We continue with Chapter 1.
Section D: The Word
Part 1: The Word in Ancient Oriental and Hebrew Thought
It has been well established by many scholars that the image of word in Hebrew is not a matter of ideas or content, but a mighty force of will. Boman cites some big names to back this up, but then says something patently silly. He says that the convergence between Greek logos and Hebrew dabhar is stronger than any similarity between Hebrew and the rest of the Ancient Near East, despite the latter’s near unanimity.
Boman cites an example of the word as it is described in an ancient Marduk-Elill hymn. It’s the same kind of language you expect from the Old Testament regarding Jehovah. It’s a cosmic shattering power to change everything that exists, referring to both voice and word. In Egypt it was depicted as the substance of Creation flowing from specifically the mouth of one deity or another. Boman waxes lyrical in quoting multiple religious inscriptions from the Nile Valley and Delta. Creation texts from Babylon and Assyria don’t offer as much direct references, but it can be deduced by indirect mentions from other literature.
In Hebrew it’s not simply the mouth; there is a very specific focus on the voice of God that asserts power through nature. Hebrew distinguishes between the voice and the utterances of the mouth. The divine word is not expressed through forces of nature, but in His moral character. Jehovah was never depicted as some force of nature rather like Mesopotamian deities; He was always a person. Further, while a divine word in Mesopotamia and Egypt has a distinct worldly manifestation, Jehovah is portrayed as a being in the Spirit Realm.
Boman is not so clear and eloquent as Heiser on one point: The Hebrew writers in the Bible often hijacked pagan literature to ascribe the same powers and attributes to Jehovah — “our God is the real God”. Instead, Boman talks all around the idea, but does mention Hebrew writers would sometimes copy expressions used in pagan literature. His point, though, is that the image of Jehovah is transcendent, not corporeal, despite the symbolism. He argues strenuously against what we know was the established Second Temple doctrine of the Word as a second person in Heaven (The Two Powers). This is a glaring error on his part.
He does a fine job of pointing out how the creation myths from Babylon and Egypt are more a matter of transformation of existing materials (fluid) into the cosmos, populated by lesser deities, matter and humans. In the case of Jehovah, we are never told the mechanism, but that He creates from nothing. Then Boman crashes on the rocks of the Documentary Hypothesis (JEPD Theory). He gets all tangled up chasing which documentary source used which kind of expression. However, he does make clear that the Books of Moses have an unmistakable trace of Egyptian influence, which is entirely natural given that Moses grew up in Pharaoh’s household.

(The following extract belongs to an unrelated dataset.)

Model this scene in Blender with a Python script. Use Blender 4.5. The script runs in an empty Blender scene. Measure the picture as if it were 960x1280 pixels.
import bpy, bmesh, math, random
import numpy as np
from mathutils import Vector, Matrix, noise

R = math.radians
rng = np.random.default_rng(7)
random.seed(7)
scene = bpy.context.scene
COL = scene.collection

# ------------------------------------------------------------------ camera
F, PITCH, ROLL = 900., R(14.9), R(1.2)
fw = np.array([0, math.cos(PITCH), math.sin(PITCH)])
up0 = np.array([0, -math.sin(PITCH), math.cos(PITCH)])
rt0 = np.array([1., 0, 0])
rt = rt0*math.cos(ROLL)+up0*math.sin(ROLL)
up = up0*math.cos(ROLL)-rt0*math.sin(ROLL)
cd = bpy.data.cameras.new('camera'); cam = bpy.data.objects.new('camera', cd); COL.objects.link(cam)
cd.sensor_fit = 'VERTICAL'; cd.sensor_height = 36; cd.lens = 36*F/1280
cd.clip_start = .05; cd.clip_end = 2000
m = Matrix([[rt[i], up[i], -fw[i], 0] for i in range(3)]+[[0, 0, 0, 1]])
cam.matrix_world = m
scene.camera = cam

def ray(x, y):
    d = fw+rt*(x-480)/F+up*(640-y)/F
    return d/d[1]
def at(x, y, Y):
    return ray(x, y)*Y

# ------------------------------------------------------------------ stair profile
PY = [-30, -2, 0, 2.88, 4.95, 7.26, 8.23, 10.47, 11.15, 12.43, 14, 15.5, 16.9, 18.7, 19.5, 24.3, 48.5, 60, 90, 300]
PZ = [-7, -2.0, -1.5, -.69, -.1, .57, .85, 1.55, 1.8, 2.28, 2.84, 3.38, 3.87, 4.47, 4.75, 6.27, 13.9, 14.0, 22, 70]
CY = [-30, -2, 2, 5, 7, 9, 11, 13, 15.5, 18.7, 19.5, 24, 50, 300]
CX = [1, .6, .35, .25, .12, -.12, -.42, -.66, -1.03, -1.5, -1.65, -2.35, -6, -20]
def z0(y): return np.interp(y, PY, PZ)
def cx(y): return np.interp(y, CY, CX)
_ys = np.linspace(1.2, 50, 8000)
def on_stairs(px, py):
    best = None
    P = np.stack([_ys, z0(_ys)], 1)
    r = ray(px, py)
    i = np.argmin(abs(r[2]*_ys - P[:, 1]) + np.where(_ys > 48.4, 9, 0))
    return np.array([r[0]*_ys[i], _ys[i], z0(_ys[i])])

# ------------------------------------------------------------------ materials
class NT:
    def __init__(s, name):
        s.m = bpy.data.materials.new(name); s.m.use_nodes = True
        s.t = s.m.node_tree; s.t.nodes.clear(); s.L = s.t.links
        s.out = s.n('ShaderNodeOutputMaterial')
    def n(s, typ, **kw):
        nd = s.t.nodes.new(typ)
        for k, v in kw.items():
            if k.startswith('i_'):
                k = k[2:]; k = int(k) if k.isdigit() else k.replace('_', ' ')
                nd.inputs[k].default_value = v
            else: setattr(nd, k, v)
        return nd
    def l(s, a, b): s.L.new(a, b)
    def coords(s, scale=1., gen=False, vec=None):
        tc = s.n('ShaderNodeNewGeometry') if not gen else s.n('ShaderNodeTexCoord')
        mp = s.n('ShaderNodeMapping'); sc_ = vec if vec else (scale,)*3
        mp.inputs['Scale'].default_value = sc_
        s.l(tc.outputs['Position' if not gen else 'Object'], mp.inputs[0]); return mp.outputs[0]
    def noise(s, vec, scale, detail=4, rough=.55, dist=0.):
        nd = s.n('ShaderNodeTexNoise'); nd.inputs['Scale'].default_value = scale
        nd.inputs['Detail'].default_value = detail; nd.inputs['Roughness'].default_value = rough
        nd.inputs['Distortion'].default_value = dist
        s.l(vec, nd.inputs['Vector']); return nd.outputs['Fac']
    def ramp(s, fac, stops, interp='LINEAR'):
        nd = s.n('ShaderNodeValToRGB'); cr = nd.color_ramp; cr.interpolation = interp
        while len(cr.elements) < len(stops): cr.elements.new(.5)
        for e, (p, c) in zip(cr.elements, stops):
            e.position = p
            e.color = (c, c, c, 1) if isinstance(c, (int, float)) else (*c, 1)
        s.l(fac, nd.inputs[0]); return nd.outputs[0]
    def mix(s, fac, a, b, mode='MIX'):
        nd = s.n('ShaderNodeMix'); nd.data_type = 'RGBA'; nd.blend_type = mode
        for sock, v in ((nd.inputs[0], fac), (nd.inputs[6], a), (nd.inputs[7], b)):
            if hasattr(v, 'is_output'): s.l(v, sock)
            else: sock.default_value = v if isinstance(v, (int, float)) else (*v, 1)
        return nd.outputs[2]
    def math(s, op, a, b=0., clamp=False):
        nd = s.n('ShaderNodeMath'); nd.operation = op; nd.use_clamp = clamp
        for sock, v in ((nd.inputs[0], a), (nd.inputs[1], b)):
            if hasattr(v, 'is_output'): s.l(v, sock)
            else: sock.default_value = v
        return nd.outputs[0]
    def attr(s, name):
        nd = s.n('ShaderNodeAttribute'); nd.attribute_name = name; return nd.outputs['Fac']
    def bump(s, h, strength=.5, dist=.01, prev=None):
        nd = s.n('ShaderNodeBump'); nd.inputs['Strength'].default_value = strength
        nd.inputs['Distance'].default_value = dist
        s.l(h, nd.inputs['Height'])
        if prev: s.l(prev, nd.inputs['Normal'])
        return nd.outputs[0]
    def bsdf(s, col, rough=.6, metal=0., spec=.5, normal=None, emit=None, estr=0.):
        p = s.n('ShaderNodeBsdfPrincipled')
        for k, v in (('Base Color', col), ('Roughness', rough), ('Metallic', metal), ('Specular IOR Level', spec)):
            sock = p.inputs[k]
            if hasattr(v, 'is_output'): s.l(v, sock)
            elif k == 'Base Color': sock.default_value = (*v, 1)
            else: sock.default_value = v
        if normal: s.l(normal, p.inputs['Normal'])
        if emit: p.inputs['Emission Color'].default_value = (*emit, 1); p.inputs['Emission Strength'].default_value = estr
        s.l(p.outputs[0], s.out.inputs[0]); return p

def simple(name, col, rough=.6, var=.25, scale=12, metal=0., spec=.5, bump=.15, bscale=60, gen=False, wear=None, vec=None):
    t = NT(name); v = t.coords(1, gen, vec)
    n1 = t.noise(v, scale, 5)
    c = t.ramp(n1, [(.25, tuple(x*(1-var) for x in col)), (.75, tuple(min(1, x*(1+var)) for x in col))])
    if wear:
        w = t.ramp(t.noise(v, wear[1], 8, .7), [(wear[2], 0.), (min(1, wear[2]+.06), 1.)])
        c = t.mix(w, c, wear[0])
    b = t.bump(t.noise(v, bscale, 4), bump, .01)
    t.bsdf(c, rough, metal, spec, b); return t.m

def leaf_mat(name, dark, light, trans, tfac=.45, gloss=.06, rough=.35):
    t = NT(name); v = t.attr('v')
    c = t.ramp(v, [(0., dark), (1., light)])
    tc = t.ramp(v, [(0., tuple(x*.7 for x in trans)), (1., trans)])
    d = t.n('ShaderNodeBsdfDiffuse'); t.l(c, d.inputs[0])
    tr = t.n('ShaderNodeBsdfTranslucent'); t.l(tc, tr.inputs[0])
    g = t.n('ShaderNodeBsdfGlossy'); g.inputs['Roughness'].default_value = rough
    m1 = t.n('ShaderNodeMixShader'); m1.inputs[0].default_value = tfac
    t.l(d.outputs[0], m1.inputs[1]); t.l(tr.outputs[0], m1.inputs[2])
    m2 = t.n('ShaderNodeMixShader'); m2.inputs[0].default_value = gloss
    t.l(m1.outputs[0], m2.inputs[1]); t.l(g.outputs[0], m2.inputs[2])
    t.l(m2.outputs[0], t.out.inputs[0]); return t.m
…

What he’s trying to do is make the case for converging Hebrew with Plato by stripping away parts of the native Hebrew culture that weakens his argument. He eventually circles back around to remind us that the Hebrew dabhar can also be translated sometimes as deeds — a word accomplished, the force of will. That is, “will” in the sense of commitment or drive (faith) for something. Thus, a lie is lacking commitment, a vanity. At any rate, to translate the Hebrew term as “word” can completely miss the point.
“What he’s trying to do is make the case for converging Hebrew with Plato by stripping away parts of the native Hebrew culture that weakens his argument.”
I found it interesting that he does not mention the other meaning of ‘dabhar,’ which is ‘a thing,’ the implication being that every ‘thing’ is literally a word of God, something that Pageau does not specifically state even though that is obviously one of the foundations of his Language of Creation.
Instead, Bowman says that Jehovah’s word ‘belongs not to the physical but to the spiritual sphere,’ a qualification I did not understand seeing as he seems to contradict himself in other places by saying that his word is not merely a sound but ‘a reality.’
Later on, Bowman says, ‘Because things have a meaning, they are symbols given in nature, which are quite immediately comprehensible to every Israelite without explanation.’ I am wondering, were it not for his attachment to Plato, how much closer to Pageau he would have came, because he was pretty darn close there.